What a tall order! And yet, we are to have certitude, like Abraham, in the vision that God sets before us. A vision, like the multitude of stars, that is already as fulfilled through us, and a vision that has also been given to us. It is the vision granted to us again through Christ, that not just life, but faithfulness will continue in and through us. This promise of faithfulness, this legacy we embody and have inherited, may seem so impossible as to be laughable. Abraham and Sarah certainly laughed.  Explore this vision of a multitude of stars, the legacy that lies before us, even as it seems so impossible as to be laughable.

 

We certainly were not what Abraham expected - we’ve moved even beyond circumcision, but still accept the covenant through Christ, who was unexpected, too. A poor, homeless baby in a manger being ruler of all humankind? A carpenter as the messiah? What could be more unexpected than that? We are part of that branch of Abraham’s family, and so shall our descendents, in whatever form they take shape, be. We don’t know what those descendents will look like. They may be our own children. They may simply be another to whom you passed on the promise. They could be the person you went over and introduced yourself to one day, to let them know they are deserving of God’s promise,too.

 

A gentlemen I was speaking with recently shared with me his hesitance to come to church. He didn’t feel he belonged because no one came up to say, “Hello.” It’s a risk to take, opening yourself to an unknown, whether it is a person or situation.
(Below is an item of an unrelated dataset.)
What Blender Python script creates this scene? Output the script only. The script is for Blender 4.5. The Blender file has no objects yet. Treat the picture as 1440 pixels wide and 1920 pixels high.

You don’t know if it will work out, you put yourself in a less than comfortable position to make that connection. In one story I heard this week, a group of friends kept vigil over another friend who was suicidal. One of them began to get a fever and feel sick after a shift of many hours, watching over their friend, being a sounding board. The one being watched over noticed this and started to wail, “You have a temperature, you must go, this is all my fault.” The feverish person stopped them and said, “I’m a bit busy right now, helping a friend.” Though tired, though having a bad day, put self out there anyway to make a new connection, help someone to know they are part of God’s promise, give them a sign as sure as the stars above, a sign not unlike our baptism, that tells the stranger they WILL BE a part of the greater faith story - they may very well be a part of God’s promise to you.

 

I bet there is someone in this congregation sitting here now who’s name may have slipped. Perhaps you’ve never been formally introduced. It happens, but each of us are a result of and have received God’s promise of faith - we can also keep the faith that we won’t be crucified for making the effort to show love to another. Always feel free to re-introduce yourself to another in this family. Let us together have faith in God’s vision through Christ, a vision that is not result-based (we fail, we don’t always live up), but a vision that calls us to respond by going on the journey with the church of all ages and all places, to respond by bringing others into the journey with the God of Abraham and Christ beside us.